By Collins Olayinka and Joseph Chibueze, Abuja
12 September 2024   |   3:07 am
The pressure on the naira intensified yesterday, dragging it to about N1,600 to the dollar amid hope that the recent $900 million raised through its Federal Government’s domestic dollar bond will ease the depreciation
AFP_7I2DJ

• 9.85 per cent interest is illogical, says Emmanuel

The pressure on the naira intensified yesterday, dragging it to about N1,600 to the dollar amid hope that the recent $900 million raised through its Federal Government’s domestic dollar bond will ease the depreciation of the local currency. As of yesterday, the greenback exchanged for N1,602 defying the interventions made by the Federal Government.

The continued fall in the value of the naira has also led to high prices amid low wages, as the proposed national minimum wage of N70,000 is yet to be implemented at the federal and state levels.

With the pump price of Premium Motor Spirit (PMS) soaring to above N1,000 per litre in most parts of the country, transportation costs have added more burden on Nigerians as an upward movement in the prices of necessities is now beyond the reach of the people.

Indeed, the poser experts are yet to find answers to, is why the value of the naira plummets daily in the face of both fiscal and monetary interventions.Most fundamentals that help to boost the value of naira have improved but the value of the Nigerian currency has not.

Some experts think the government may be allowing the naira to be under-priced to make up for the revenue shortfall due to subsidy payments.
An economist, Kelvin Emmanuel, said it makes little sense to raise $900 million at 9.85 per cent interest from foreign currency accounts held by customers locally, when the state oil company held dividend payments from NLNG worth hundreds of millions of dollars, due to the federating units on the excuse that it needs it to reconcile under-recovery of petrol.

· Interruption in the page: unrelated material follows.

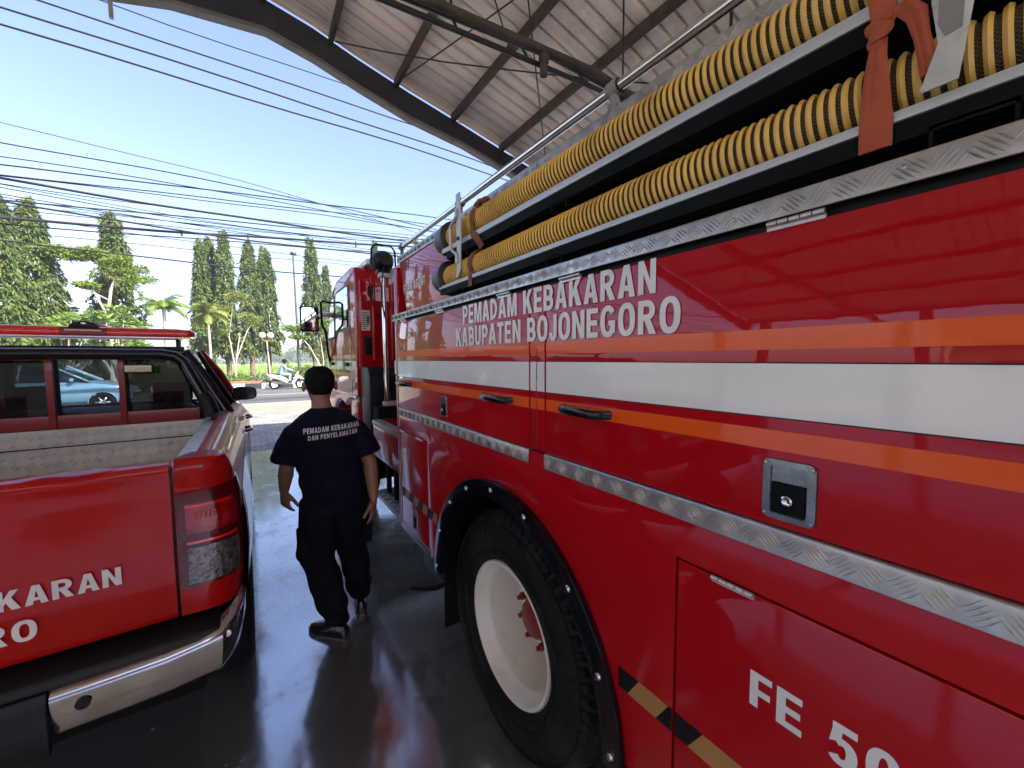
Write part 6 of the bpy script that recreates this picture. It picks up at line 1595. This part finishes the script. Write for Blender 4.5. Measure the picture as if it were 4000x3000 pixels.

He charged the Nigeria Governors’ Forum to speak about their share of Government-Owned Enterprises (GOEs) income due to the federating units. He also wondered why the government has not been able to deploy the fiscal strategy framework to change Nigeria’s fortune from debt to a revenue-generating country.

Undoubtedly, the naira has continued to face unprecedented pressure since the partial floating of the foreign exchange rate by the Central Bank of Nigeria (CBN) as part of the new government’s economic reform programme.

The $500 million domestic FGN U.S Dollar Bond, which opened for subscription last month, with a five-year maturity and a 9.75 per cent coupon, is the first tranche of a $2 billion bond programme registered with the Securities and Exchange Commission. It is believed that the 180 per cent oversubscription for the bond signals a renewed hope that the pressure on the domestic currency may soon abate.

The Minister of Finance and Coordinating Minister of the Economy, Wale Edun, who received the result from the Debt Management Office (DMO) noted that the oversubscription reflects investors’ confidence in Nigeria’s economic stability and potential for growth.

Elated by the result, the minister explained that the successful issuance of the domestic dollar bond marks a significant step in the government’s efforts to deepen economic growth and promote financial inclusion. He added that this achievement demonstrated the government’s commitment to diversifying funding sources amid economic challenges.

“The issuance of this inaugural domestic FGN U.S. Dollar Bond highlighted the continued faith investors have in Nigeria’s economy,” Edun said. The bond attracted a wide range of investors, including Nigerians both locally and abroad, as well as institutional investors. The proceeds from the bond will be allocated to critical economic sectors, as approved by President Bola Ahmed Tinubu.

The Director-General of the DMO, Patience Oniha, described the bond’s success as a pivotal moment for Nigeria’s economic development. She noted that the $900 million raised from diverse investors underscores the growing sophistication of Nigeria’s domestic fixed-income market.